Question

The function \( f(x) = \sec \left[ \log \left( x + \sqrt{1 + x^2} \right) \right] \) is ________ function

• A. even
• B. odd
• C. neither even nor odd
• D. square

Hint:

$\log(x+\sqrt{1+x^2})$ is a classic Odd function.
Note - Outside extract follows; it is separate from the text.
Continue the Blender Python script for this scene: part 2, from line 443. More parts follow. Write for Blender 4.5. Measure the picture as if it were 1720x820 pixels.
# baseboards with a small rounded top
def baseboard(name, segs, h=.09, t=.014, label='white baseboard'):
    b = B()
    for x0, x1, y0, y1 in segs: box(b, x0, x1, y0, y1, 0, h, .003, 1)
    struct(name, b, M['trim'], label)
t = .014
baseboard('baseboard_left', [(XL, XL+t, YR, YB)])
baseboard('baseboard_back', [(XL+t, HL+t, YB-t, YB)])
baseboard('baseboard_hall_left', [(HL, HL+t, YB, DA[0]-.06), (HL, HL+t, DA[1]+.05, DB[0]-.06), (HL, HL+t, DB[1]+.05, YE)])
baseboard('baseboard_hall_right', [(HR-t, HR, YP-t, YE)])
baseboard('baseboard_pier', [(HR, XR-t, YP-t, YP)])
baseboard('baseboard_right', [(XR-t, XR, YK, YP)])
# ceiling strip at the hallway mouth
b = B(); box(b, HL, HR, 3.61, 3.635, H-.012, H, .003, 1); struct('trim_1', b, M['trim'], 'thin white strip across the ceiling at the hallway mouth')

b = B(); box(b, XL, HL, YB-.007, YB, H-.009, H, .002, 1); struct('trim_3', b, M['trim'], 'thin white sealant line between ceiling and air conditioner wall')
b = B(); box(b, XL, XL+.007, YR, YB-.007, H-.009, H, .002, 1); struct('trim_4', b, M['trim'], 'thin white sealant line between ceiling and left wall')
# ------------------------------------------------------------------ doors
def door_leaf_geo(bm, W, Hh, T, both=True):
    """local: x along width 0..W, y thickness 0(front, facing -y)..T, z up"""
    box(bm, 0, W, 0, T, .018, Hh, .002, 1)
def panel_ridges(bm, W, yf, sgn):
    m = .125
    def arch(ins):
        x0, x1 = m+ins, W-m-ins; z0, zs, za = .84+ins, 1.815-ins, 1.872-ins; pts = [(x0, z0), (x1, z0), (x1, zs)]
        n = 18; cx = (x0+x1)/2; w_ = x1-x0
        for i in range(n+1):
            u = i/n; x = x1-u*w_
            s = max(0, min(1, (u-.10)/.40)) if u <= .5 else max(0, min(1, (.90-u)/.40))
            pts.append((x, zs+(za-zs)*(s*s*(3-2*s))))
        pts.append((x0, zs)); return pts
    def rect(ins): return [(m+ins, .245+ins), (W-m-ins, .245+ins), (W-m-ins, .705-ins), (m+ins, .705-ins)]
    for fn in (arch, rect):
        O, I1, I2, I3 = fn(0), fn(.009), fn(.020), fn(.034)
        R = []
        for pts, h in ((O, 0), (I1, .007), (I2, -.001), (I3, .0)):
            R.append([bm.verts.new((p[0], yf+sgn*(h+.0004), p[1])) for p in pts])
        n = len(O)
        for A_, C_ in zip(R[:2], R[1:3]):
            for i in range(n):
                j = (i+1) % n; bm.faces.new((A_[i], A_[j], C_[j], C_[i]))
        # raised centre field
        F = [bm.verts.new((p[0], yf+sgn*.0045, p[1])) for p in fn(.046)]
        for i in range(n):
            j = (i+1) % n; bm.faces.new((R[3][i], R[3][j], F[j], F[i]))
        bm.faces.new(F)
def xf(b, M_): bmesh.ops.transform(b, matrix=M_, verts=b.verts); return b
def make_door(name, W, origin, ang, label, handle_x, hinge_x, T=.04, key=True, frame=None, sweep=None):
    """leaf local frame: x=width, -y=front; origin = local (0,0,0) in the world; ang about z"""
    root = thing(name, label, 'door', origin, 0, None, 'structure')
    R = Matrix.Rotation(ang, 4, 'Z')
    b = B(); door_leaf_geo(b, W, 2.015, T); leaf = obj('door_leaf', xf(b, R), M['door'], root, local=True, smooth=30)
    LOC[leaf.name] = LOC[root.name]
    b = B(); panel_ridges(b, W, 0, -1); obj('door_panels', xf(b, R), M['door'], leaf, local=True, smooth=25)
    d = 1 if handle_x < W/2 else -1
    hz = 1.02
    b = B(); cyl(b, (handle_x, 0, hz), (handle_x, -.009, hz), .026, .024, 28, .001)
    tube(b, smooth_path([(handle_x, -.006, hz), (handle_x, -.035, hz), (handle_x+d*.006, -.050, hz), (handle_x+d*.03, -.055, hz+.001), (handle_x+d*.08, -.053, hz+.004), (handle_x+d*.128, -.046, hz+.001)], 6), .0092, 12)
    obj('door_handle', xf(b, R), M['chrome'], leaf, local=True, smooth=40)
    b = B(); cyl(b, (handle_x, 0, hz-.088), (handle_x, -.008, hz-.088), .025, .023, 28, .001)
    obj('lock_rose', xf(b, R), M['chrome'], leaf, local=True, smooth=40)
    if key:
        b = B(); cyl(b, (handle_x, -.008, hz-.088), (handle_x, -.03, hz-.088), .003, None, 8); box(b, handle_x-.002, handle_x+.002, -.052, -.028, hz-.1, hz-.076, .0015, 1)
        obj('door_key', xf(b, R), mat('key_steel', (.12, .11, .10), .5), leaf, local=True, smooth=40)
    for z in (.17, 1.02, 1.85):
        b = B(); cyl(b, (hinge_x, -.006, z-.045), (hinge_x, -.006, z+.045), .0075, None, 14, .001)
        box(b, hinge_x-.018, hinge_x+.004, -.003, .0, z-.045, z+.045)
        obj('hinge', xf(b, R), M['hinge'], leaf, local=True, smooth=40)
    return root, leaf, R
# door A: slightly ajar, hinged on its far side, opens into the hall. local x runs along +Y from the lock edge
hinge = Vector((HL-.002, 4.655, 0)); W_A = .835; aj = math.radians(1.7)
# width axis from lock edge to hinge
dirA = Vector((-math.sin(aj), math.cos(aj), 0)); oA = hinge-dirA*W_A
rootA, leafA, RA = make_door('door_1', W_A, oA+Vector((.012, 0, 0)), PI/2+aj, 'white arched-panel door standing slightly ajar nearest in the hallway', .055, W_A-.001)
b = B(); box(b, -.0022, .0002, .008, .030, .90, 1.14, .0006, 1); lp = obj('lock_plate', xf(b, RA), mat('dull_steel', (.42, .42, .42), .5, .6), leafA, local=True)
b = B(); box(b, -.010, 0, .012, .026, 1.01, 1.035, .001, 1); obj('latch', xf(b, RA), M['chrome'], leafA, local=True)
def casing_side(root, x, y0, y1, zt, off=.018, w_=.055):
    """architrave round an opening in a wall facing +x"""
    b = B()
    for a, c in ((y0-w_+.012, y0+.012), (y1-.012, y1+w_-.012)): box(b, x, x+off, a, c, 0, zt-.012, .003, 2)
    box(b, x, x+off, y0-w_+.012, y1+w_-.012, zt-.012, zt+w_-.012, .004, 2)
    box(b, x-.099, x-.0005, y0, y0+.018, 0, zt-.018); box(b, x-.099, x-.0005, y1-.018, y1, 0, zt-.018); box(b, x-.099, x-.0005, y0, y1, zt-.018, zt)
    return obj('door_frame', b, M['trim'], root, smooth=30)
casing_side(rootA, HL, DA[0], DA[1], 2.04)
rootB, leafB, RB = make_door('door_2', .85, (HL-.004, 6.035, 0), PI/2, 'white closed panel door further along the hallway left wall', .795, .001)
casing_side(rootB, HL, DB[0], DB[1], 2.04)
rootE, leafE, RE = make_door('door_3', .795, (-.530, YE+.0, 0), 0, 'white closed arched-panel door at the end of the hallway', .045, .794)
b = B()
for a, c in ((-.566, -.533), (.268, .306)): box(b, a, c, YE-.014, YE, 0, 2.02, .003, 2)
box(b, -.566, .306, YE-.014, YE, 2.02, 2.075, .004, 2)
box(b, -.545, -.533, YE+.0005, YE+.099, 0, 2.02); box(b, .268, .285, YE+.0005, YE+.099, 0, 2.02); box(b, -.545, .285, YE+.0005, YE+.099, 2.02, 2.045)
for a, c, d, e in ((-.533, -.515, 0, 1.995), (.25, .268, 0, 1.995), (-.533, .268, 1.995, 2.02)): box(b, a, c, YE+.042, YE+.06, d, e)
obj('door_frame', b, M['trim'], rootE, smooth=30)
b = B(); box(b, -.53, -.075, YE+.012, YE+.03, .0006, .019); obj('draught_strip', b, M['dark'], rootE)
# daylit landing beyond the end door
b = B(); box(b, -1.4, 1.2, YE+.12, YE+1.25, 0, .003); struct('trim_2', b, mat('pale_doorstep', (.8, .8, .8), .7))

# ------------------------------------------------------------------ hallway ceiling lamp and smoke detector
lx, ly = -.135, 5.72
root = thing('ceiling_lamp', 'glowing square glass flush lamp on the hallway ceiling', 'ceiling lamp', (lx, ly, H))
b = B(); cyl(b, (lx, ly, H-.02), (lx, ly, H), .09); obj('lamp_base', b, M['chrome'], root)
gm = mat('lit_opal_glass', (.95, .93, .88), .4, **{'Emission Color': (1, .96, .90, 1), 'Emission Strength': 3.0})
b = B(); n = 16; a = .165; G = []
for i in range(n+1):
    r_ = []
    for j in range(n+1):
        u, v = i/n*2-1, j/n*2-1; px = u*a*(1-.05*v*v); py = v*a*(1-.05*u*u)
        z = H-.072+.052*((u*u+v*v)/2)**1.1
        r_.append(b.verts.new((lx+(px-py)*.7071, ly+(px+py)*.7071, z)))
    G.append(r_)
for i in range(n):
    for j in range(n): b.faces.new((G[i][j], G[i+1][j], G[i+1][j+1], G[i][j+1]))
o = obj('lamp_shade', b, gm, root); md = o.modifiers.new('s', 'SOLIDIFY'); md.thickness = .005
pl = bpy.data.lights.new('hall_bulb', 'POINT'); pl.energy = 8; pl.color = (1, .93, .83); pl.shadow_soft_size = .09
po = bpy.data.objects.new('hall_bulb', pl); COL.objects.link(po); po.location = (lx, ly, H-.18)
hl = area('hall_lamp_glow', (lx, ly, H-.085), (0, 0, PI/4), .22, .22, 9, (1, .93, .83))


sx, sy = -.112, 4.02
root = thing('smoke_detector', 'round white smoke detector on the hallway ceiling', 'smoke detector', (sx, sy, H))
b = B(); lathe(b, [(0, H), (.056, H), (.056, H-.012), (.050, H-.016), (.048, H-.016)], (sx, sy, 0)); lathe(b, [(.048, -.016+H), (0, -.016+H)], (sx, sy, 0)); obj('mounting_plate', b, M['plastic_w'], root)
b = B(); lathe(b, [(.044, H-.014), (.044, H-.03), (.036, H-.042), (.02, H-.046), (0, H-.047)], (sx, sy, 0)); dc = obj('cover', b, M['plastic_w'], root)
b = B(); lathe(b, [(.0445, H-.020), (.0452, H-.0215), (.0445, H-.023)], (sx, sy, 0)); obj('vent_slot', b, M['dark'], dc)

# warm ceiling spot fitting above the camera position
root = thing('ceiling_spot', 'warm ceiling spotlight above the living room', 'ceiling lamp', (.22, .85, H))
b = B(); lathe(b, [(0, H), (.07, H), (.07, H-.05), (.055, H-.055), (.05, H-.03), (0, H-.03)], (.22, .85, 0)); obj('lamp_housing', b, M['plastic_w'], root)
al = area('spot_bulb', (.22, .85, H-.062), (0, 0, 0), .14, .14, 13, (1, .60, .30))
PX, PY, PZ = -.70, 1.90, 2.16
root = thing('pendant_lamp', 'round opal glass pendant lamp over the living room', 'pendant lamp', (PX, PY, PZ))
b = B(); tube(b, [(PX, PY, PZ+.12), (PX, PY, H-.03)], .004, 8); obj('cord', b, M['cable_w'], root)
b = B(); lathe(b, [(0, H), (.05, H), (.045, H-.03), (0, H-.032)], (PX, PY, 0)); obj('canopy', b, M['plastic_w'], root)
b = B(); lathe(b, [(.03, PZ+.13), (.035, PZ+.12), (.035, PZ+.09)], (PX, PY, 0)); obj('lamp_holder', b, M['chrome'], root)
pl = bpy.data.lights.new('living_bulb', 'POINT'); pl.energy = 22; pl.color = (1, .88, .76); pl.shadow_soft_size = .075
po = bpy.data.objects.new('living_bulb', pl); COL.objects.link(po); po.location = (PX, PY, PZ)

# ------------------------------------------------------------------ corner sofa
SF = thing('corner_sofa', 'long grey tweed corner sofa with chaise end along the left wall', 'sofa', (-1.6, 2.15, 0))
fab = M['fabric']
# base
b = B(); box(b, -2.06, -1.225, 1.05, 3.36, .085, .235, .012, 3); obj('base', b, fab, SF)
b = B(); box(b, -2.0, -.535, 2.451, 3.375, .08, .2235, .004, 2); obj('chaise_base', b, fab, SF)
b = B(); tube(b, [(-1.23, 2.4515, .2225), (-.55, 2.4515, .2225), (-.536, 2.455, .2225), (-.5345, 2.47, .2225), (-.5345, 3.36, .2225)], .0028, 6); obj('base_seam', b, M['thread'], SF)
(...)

Applying an Even function (like $\sec$) to an Odd function results in an Even function.

Answer 1

The Correct Option is A

Step 1: Symmetry Check
Replace $x$ with $-x$:
$f(-x) = \sec \left[ \log \left( -x + \sqrt{1 + (-x)^2} \right) \right] = \sec \left[ \log \left( \sqrt{1+x^2} - x \right) \right]$.

Step 2: Properties of Log
Note that $(\sqrt{1+x^2}-x)(\sqrt{1+x^2}+x) = 1+x^2-x^2 = 1$.
So, $\sqrt{1+x^2}-x = \frac{1}{\sqrt{1+x^2}+x} = (x+\sqrt{1+x^2})^{-1}$.

Step 3: Calculation
$f(-x) = \sec [ -\log(x+\sqrt{1+x^2}) ]$.
Since $\sec(-\theta) = \sec \theta$, we have $f(-x) = \sec [ \log(x+\sqrt{1+x^2}) ] = f(x)$.

Step 4: Conclusion
As $f(-x) = f(x)$, the function is Even.
Final Answer: (A)